| Problem statement |
Report the count of lines below that include "script", without any other text.

########################################

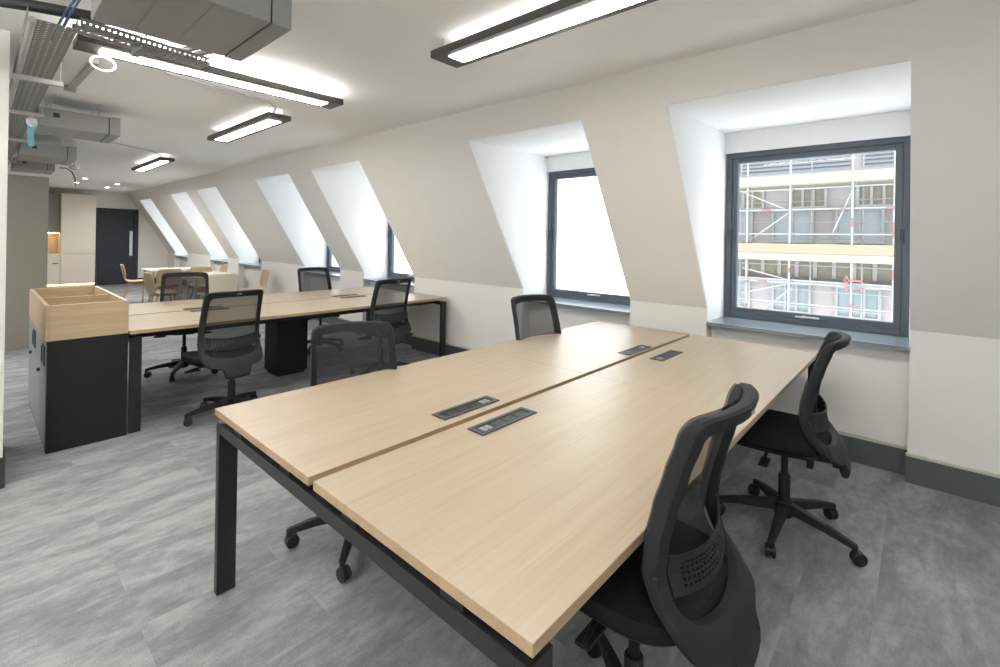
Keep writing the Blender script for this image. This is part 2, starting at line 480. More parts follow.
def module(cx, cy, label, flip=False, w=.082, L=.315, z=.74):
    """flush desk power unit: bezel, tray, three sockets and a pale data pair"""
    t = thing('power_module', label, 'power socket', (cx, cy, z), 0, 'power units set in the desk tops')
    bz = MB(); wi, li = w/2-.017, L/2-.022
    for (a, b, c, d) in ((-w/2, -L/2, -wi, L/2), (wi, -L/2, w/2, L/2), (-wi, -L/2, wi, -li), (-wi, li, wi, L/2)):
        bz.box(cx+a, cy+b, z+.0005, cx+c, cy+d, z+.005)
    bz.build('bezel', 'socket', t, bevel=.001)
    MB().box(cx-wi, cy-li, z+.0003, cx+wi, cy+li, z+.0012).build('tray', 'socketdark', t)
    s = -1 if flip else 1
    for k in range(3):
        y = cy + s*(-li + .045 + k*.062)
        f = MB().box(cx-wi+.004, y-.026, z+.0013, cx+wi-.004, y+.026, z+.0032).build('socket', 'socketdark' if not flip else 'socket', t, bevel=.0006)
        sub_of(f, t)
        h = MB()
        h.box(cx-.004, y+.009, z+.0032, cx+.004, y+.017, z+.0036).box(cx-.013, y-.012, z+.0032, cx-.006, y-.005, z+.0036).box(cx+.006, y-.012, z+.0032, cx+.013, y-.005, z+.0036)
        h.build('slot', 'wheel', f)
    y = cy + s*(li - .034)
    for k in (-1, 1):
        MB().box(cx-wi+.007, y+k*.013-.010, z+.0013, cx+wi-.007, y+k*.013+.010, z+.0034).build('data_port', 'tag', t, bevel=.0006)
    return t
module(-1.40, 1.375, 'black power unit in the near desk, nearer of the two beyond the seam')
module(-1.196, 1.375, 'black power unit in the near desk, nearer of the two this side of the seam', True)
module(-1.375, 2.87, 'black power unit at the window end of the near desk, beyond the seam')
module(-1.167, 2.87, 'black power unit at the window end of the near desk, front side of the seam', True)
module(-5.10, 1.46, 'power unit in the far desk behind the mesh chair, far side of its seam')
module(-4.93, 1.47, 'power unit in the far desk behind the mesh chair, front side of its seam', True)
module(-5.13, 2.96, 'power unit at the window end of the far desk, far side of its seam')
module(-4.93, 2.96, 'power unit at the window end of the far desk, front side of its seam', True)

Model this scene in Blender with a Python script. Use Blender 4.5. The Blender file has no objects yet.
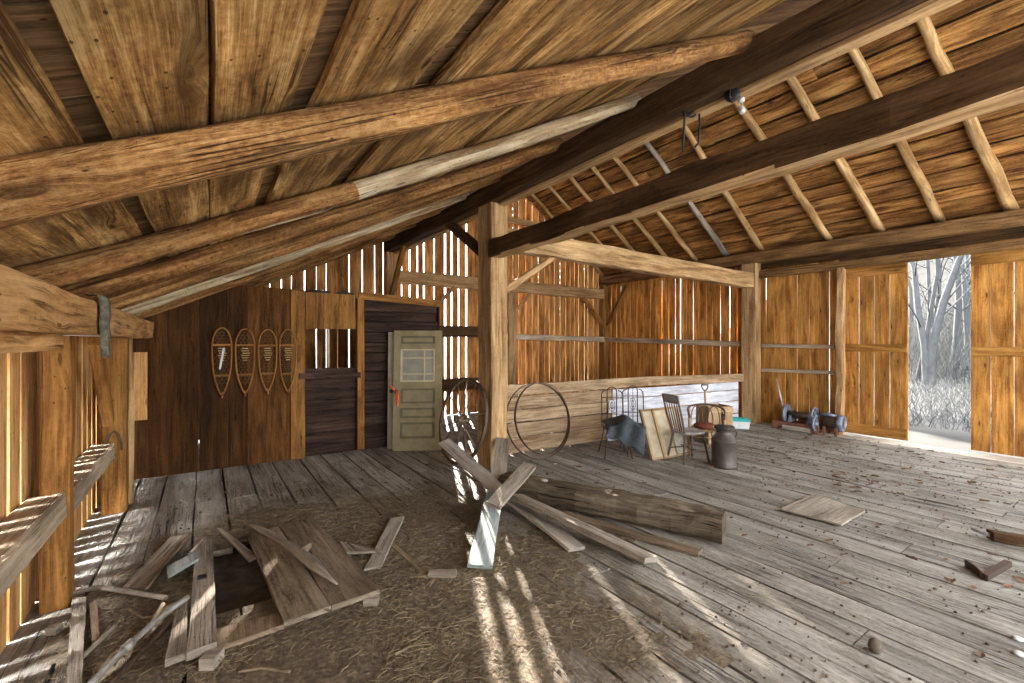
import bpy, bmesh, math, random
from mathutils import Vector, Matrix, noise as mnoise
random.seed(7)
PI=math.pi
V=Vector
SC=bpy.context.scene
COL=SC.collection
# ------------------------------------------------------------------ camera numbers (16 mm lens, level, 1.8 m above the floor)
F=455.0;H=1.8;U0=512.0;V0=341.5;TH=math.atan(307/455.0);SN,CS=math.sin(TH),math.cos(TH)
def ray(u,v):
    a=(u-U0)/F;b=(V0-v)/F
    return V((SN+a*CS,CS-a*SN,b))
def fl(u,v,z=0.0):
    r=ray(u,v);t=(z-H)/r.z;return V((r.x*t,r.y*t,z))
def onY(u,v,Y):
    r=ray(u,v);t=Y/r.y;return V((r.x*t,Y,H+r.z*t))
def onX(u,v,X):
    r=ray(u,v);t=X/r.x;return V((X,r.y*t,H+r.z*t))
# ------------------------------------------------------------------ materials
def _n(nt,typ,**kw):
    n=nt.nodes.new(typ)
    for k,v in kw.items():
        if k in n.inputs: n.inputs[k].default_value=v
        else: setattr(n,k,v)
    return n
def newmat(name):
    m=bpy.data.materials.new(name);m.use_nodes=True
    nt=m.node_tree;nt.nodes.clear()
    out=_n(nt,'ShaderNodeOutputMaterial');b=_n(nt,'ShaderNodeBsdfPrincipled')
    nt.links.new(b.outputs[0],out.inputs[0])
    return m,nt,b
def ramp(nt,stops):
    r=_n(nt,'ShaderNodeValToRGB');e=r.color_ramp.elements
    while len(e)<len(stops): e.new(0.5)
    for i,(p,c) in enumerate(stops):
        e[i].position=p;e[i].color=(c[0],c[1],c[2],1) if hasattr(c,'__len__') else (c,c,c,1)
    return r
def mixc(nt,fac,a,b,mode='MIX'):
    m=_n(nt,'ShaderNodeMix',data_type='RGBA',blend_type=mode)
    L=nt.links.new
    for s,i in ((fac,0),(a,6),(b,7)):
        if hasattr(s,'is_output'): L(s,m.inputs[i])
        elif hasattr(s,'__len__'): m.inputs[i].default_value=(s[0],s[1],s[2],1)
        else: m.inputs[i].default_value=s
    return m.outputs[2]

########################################

| Full answer |
2